The Value of a College Education
A few weeks ago 60 minutes did a segment on Peter Thiel, the Paypal/Facebook billionaire that gives $100,000 to kids under 20 to quit college and build startups.
Thiel, I should mention, is a graduate of Stanford Undergrad and Stanford Law School.
Glenn Beck, the eternally hallucinating talk show host, provides a simple solution for the $1 trillion of student debt in this country: Kids who can’t afford college shouldn’t go. Instead, they should “go to the free public library.” He gives himself as an example.
Also, student loans are a big presidential campaign issue that, oddly enough, the two candidates agree on a solution to: “we must do something to lower the cost of going to college.”
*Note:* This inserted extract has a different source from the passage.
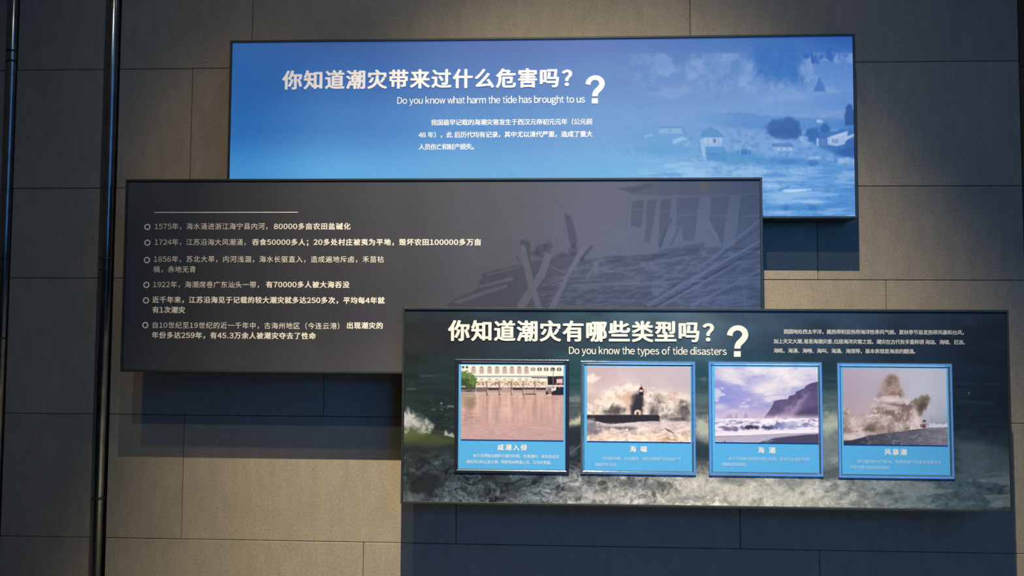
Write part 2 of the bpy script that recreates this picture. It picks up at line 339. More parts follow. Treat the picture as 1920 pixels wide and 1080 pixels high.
    return finish(p, GAIN['blue'](x, y))

def paint_dark(x, y):
    xs = [225, 330, 450, 600, 750, 900, 1150, 1300, 1430]; ys = [337, 450, 575, 700]
    c = [[(24, 28, 33), (34, 37, 41), (47, 48, 51), (61, 61, 63), (74, 74, 77), (86, 87, 94), (94, 99, 118), (80, 92, 118), (62, 80, 110)],
         [(22, 26, 32), (32, 34, 39), (45, 45, 49), (58, 57, 60), (73, 72, 75), (86, 87, 94), (97, 102, 126), (88, 100, 130), (74, 92, 124)],
         [(23, 27, 33), (32, 34, 38), (44, 44, 47), (56, 55, 58), (70, 68, 71), (82, 82, 90), (90, 97, 120), (84, 97, 128), (72, 91, 124)],
         [(27, 30, 35), (38, 39, 42), (52, 51, 53), (66, 64, 64), (82, 78, 77), (84, 84, 90), (90, 97, 118), (84, 97, 128), (72, 91, 124)]]
    p = Paint(x, y, grid_color(x, y, xs, ys, c))
    sx, sy = 600/1920, 255/816
    Zx = lambda pts: [(840+u*sx, 330+v*sy) for u, v in pts]
    nf = fbm(x, y, 6, 121, 4); wob = (nf-.5)*3.5
    dk = (.76, .79, .84)
    def dark(pts, a=1, soft=1.0, w=1): p.mul(a*p.poly(Zx(pts), soft, wob*w), dk)
    def light(pts, a=.9, soft=1.0):
        base = grid_color(x, y, xs, ys, c)*1.06; mk = (a*p.poly(Zx(pts), soft, wob*.5))[..., None]; p.img = p.img*(1-mk)+base*mk
    def lbeam(a, b_, w_, al=.9, w2=None):
        (ax, ay), (bx, by) = Zx([a, b_]); base = grid_color(x, y, xs, ys, c)*1.07
        mk = (al*p.seg((ax, ay), (bx, by), w_*sx, 1.0, None if w2 is None else w2*sx))[..., None]; p.img = p.img*(1-mk)+base*mk
    def dbeam(a, b_, w_, al=1):
        (ax, ay), (bx, by) = Zx([a, b_]); p.mul(al*p.seg((ax, ay), (bx, by), w_*sx, 1.0), dk)
    # the house: eaves, wall, windows
    dark([(1010, 72), (1100, 62), (1180, 38), (1400, 22), (1880, 20), (1880, 106), (1500, 118), (1100, 112), (1060, 88)], .5, 2)
    dark([(1015, 74), (1110, 66), (1200, 45), (1240, 60), (1110, 100)], .5)
    for q in ([(1106, 150), (1180, 146), (1160, 310), (1094, 300)], [(1196, 142), (1250, 140), (1214, 400), (1180, 395)], [(1276, 140), (1338, 136), (1330, 250), (1290, 420), (1262, 420)],
              [(1374, 134), (1510, 128), (1478, 390), (1410, 390), (1400, 290), (1370, 300)], [(1580, 126), (1690, 122), (1645, 420), (1610, 340), (1565, 280)], [(1758, 116), (1880, 112), (1880, 440), (1720, 440)]):
        dark(q, .75, 1.2)
    for u0 in range(1385, 1500, 16): lbeam((u0, 140), (u0-10, 385), 3, .55)
    for u0 in range(1590, 1680, 16): lbeam((u0, 130), (u0-14, 300), 2.5, .4)
    for u0 in range(1770, 1880, 16): lbeam((u0, 125), (u0-24, 430), 3, .5)
    for a, b_ in (((1276, 215), (1330, 212)), ((1380, 232), (1500, 230)), ((1590, 236), (1670, 240)), ((1770, 240), (1870, 236)), ((1112, 200), (1170, 198))): lbeam(a, b_, 6, .6)
    dbeam((1082, 120), (1070, 320), 4, .6); dbeam((1340, 260), (1270, 430), 16, .8); lbeam((1330, 290), (1280, 430), 5, .8)
    lbeam((1565, 270), (1620, 380), 12, .8); dbeam((1390, 300), (1340, 410), 18, .6)
    # rubble mass
    dark([(0, 770), (30, 740), (170, 680), (215, 580), (440, 530), (620, 490), (760, 455), (830, 500), (960, 480), (1200, 470), (1300, 440), (1540, 400), (1540, 430), (1880, 430), (1880, 790), (0, 790)], .85, 2, 2)
    light([(180, 660), (380, 605), (400, 622), (190, 672)]); light([(30, 755), (240, 680), (360, 650), (350, 668), (60, 768)]); light([(225, 590), (430, 540), (434, 548), (230, 604)], .6)
    nz = ridged(x+1.5*y, y, 30, 140, 4, sy=9)
    base = grid_color(x, y, xs, ys, c)*1.03; reg = p.poly(Zx([(820, 500), (1300, 450), (1880, 440), (1880, 790), (560, 790), (560, 640)]), 4)
    mk = (reg*.8*ss(.66, .80, nz))[..., None]; p.img = p.img*(1-mk)+base*mk
    nz2 = ridged(x, y+.15*x, 60, 150, 4, sy=8); mk = (reg*.7*ss(.70, .84, nz2))[..., None]; p.img = p.img*(1-mk)+base*mk
    dark([(930, 490), (1200, 470), (1500, 430), (1520, 460), (1200, 510), (960, 520)], .7)
    dark([(560, 660), (820, 680), (1220, 670), (1240, 790), (560, 790)], .35, 4)
    light([(1220, 668), (1300, 672), (1260, 720), (1232, 715)], .9)
    # the beams that stand up out of the wreck
    dark([(700, 222), (735, 240), (765, 330), (775, 395), (760, 440), (735, 420), (712, 320)], 1); dark([(760, 400), (785, 460), (740, 480), (720, 440)], .8)
    dark([(438, 384), (494, 392), (498, 520), (462, 520), (430, 440)], 1); dark([(405, 465), (430, 500), (436, 520), (410, 500)], .8)
    for cx, cy, rx, ry in ((560, 440, 40, 38), (600, 430, 22, 40), (530, 470, 26, 24), (680, 470, 40, 14)):
        (qx, qy), = Zx([(cx, cy)]); p.mul(.8*p.blob(qx, qy, rx*sx, ry*sy, .4, nf, .9), dk)
    lbeam((448, 430), (500, 660), 34, .95, 40); lbeam((600, 480), (560, 600), 40, .95, 44); lbeam((560, 590), (440, 780), 44, .95, 50); lbeam((500, 650), (545, 790), 40, .95, 36)
    lbeam((810, 440), (715, 600), 34, 1, 26); lbeam((715, 600), (625, 790), 26, 1, 34); dbeam((860, 425), (800, 500), 22, 1)
    light([(870, 510), (905, 510), (902, 560), (885, 600), (872, 560)], .8); lbeam((872, 540), (830, 620), 8, .8)
    # long poles slanting up to the right
    lbeam((1200, 770), (1890, 380), 22, .9, 12); dbeam((1230, 790), (1890, 420), 14, .9); lbeam((1280, 780), (1700, 545), 14, .7); lbeam((1500, 560), (1890, 250), 16, .8, 10); dbeam((1520, 570), (1890, 290), 8, .8)
    lbeam((740, 655), (1150, 640), 9, .8); lbeam((1050, 650), (1890, 610), 9, .7); lbeam((1460, 780), (1890, 555), 14, .8); lbeam((1430, 720), (1560, 705), 5, .7); lbeam((620, 545), (700, 580), 8, .9); lbeam((1130, 600), (1400, 590), 5, .7)
    lbeam((1780, 680), (1780, 790), 10, .7); dbeam((1180, 780), (1560, 520), 10, .5)
    # stain
    (qx, qy), = Zx([(1535, 62)]); p.mix(.28*p.blob(qx, qy, 9, 9, .9, nf, .3), (112, 104, 60))
    p.img = p.img*grain(p, .10, 171, 1.8)
    return finish(p, GAIN['dark'](x, y))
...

Meanwhile, NPR publishes the infogram below showing that the Net Cost of College (sticker price - grants and scholarships) has remained more or less the same over the years.
Ok, I get it. The cost of college is what we’re willing to pay for it. As long as people pay $62k to go to Harvard, Harvard will keep increasing its tuition. Basic Supply & Demand.
But what about Peter Thiel’s claim that education is a bubble and we are greatly overestimating the value of a college degree?
I know several people in their 60s that had a successful career without a college degree. Yet they all wished they had gone to college.
Take T. Banks, a friend who worked for BellSouth his entire life. He is a stellar electrician and had security clearance to work in the White House. However, when he is around “people with college degrees”, he feels inferior, and refuses to voice his opinions on anything, as though they were somehow less valuable that his Bachelors-holding friends’.
My point is that going to college is a decision that will haunt you for the rest of your life.
It’s not just a certificate or a piece of paper in order to get a job. For many, college provides the confidence and social skills to succeed in building relationships with others and pursue success in any profession.
While college may not have been greatly beenficial to Bill Gates and Mark Zuckerberg, think twice before you recommend that no one should go to college.
It’s often the ones who have gone to college (like Peter Thiel) or that were accepted in the top institutions and left to pursue their dreams (like Bill Gates or Mark Zuckerberg) that inspire kids to skip college.
The vast majority of 18-year-olds are not like Peter Thiel, Bill Gates, nor Mark Zuckerberg. They have much more in common with T. Banks.